Это бы еще полбеды. Вместе с советской литературой, совершенно все ухнуло вместе с этой надстройкой, ухнул базис. У граждан исчезли деньги…
Это была знаменитая монетарная реформа, которая связывается в основном с именем Гайдара. Реформа Гайдара очень сильно, просто-таки колхозным комбайном, подкосила советско-русскую литературу. Потому что произошло страшное: не до жиру – быть бы живу.
В течение 92 года тиражи толстых журналов упали раз где-нибудь в 15. Пройдет еще пара лет – и они упадут в 100, в 200 раз! Журнал «Юность» (5 миллионов экземпляров!) – вообще исчезнет. Журнал «Новый мир» (2 миллиона экземпляров!) – будет натягивать тысяч 6–7. А остальные еще немножко поменьше. Толстые журналы превратятся в какие-то виртуальные издания, которые вроде бы есть – а вроде бы нет.
Но самый страшный удар получили маститые советские писатели, которые стали просто русскими писателями. Потому что накрылись сами издательства. Издательства перестали получать бесконечные государственные деньги и верстать планы на 5–7 лет вперед. Это называлось хозрасчет. Это называлось рынок. Рыночная экономика: давай, своди концы с концами. Вот, значит, советские издатели держали в руках свои концы, и свести их не могли никак. Потому что не получалось ничего. Потому что раньше книги маститых могли издаваться гигантскими тиражами – а потом уходить в макулатуру, это никак никого не волновало. Но сейчас их невозможно было продать – а следовательно, не на что было жить.

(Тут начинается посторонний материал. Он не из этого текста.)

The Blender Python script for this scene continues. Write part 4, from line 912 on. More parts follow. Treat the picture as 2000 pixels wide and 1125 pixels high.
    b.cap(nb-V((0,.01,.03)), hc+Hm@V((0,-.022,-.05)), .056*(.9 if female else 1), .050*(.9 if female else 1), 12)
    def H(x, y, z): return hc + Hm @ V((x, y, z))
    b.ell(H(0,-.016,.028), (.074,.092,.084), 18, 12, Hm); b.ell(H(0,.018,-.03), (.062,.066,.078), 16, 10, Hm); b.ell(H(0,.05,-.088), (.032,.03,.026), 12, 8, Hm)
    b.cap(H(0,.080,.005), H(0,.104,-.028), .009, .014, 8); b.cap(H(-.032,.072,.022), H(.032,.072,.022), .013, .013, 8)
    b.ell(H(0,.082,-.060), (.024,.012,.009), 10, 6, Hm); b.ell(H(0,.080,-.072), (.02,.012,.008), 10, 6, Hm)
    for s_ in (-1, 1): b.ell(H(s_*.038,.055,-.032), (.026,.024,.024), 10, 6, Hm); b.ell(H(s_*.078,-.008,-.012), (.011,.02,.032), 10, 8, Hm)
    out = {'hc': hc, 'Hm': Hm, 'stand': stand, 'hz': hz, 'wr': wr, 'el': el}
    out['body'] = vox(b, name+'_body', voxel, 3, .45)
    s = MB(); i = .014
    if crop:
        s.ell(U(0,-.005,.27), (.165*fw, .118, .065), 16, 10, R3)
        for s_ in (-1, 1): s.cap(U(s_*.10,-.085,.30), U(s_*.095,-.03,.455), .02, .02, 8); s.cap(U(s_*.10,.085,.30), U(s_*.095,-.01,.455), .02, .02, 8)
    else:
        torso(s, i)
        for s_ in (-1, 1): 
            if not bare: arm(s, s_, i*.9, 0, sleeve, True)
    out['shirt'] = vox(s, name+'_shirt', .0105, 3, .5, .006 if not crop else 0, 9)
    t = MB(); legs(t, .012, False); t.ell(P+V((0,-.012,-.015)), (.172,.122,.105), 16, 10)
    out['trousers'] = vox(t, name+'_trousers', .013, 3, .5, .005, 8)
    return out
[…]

И когда лауреат Ленинской премии, Герой социалистического труда, знатный поэт Советского Союза Егор Исаев обнаруживает, что ему не на что жить: потому что сбережения сгорели и превратились в какие-то ничтожные деньги на килограмм колбасы, а печатать никто не собирается; а гонорары близки к астрономическому нулю, вот к холоду Мирового пространства. Егор стал на своей дачке под Москвой просто разводить курей, пытаясь прожить этим. И больше он стихов не писал. Можно по-разному относиться к его поэтическому таланту. Может быть, ему лучше было с молодости сделаться знатным советским куроводом. Но так или иначе, его судьбу разделили решительно многие.